The official debt of the US Government is $14 trillion but they've spent more than $60 trillion that was supposed to be "saved" in things like the Social Security trust fund for decades now, meaning the total debt and liabilities of the US Government is now over $75 trillion - an amount that works out to over $1 million per family of four.

One of the most perfectly titled websites, WTFNoWay.com, has published a visualization of US Government debt that is worth checking out. They calculate total debt and liabilities of $114.5 trillion (slightly above our estimate of $75 trillion) and show what that looks like in terms of $100 bills.

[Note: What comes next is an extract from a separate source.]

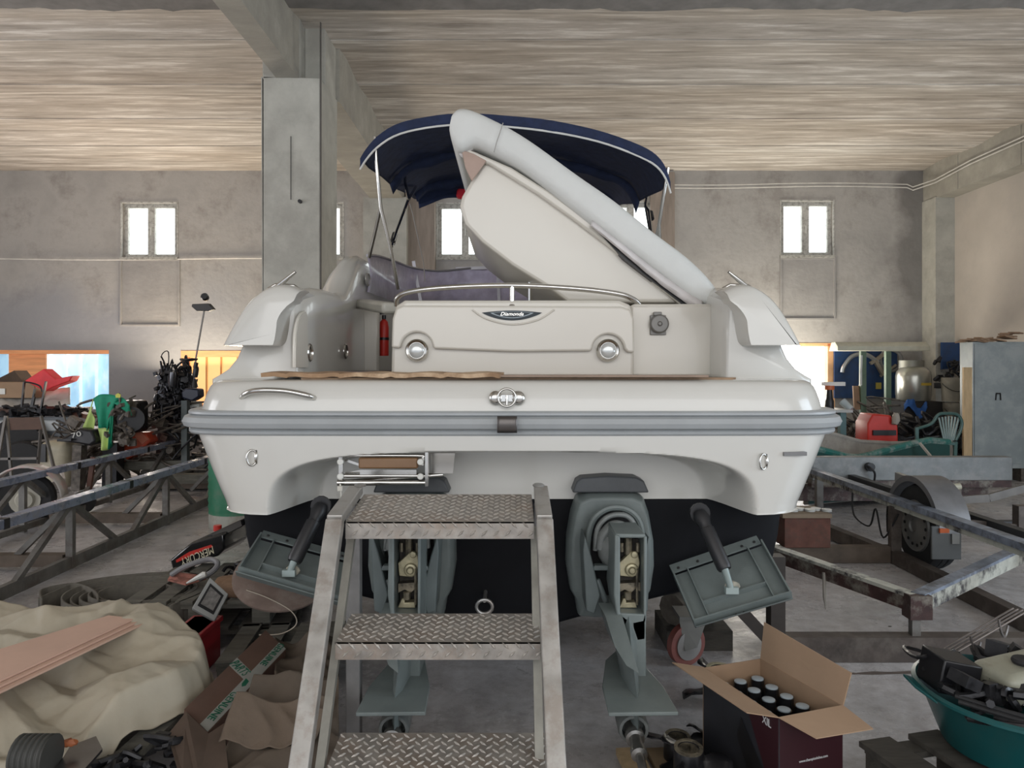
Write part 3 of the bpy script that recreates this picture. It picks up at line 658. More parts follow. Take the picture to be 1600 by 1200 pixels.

That stack on the right is what the total debt of the US Government looks like in terms of $100 bills. Yet, there is no talk of reducing it anytime in the near future - only on how much to increase it by.


Barack's Two Choices

Barack Obama, puppet to the global financiers and other private interests, commandeered the airwaves of the US the other night to state that the options are simple. He gave the US public two options:

"If you want a balanced approach to reducing the deficit, let your member of Congress know," he said. "If you believe we can solve this problem through compromise, send that message."

Is that all this is about? A balanced approach or a compromise? It seems so simple now. Thanks, Obama-tron or those who write what you recite.

He doesn't mention the other two options. Both of which are much less nebulous and are better for the US public in general in the long run.

One is to keep the debt ceiling where it is and immediately cut the US Government deficit by a tremendous amount to a level where it is not in deficit. God forbid, only spend as much as you steal? That's just crazy.

The other option is to default. Admit that the US Government is so indebted that it is mathematically impossible to pay off the debts and liabilities and to default and renege on those debts.

But, those two options were ignored.

Instead he asked for the "help of the people". He asked people to call in with their ideas as though perhaps some housewife from Nebraska might come up with something they missed at the last second!

And call in they did. Congressional switchboards were swamped with calls. There can only be one thing you can say with certainty about the tens of thousands who called - they are highly delusional!

Do they suppose that perhaps a quick call to some congressional intern with their ideas might get heard? Or that there is some easy solution to this gigantic mess that only they could provide?

Instead, democracy was reduced to its ultimate and inevitable state: groveling. Many people called in to beg their overlords to give them the money through various subsidies or tax breaks. Or take it away from someone else who is not them. At this point in democracy the government is just a big Santa Claus with a gun. You ask him for stuff and cower in submission when he says no.

In reality, however, no matter what sayeth the man on the street the politicians will keep doing what they are doing and wrangle and do deals far from the prying eyes of the public and sell-off anything they can to fatten the pockets of themselves or their benefactors. They have no skin in the game and are there just to take what they can.


The Show Will Go On

Even though they are getting down to the supposed final days of this dispute it is still highly unlikely that the politicos will not raise the debt ceiling. The reason is simple. A raising of the debt ceiling allows business as usual to continue in Washington - at least for the time being. Not raising the debt ceiling means having to do things politicians don't like: be accountable, make cuts to the size of government and have less money in the trough with which to steal, bribe and finagle.

That's why not raising the debt ceiling at all, or lowering it, was never one of the choices offered. And why gold hits new highs every day.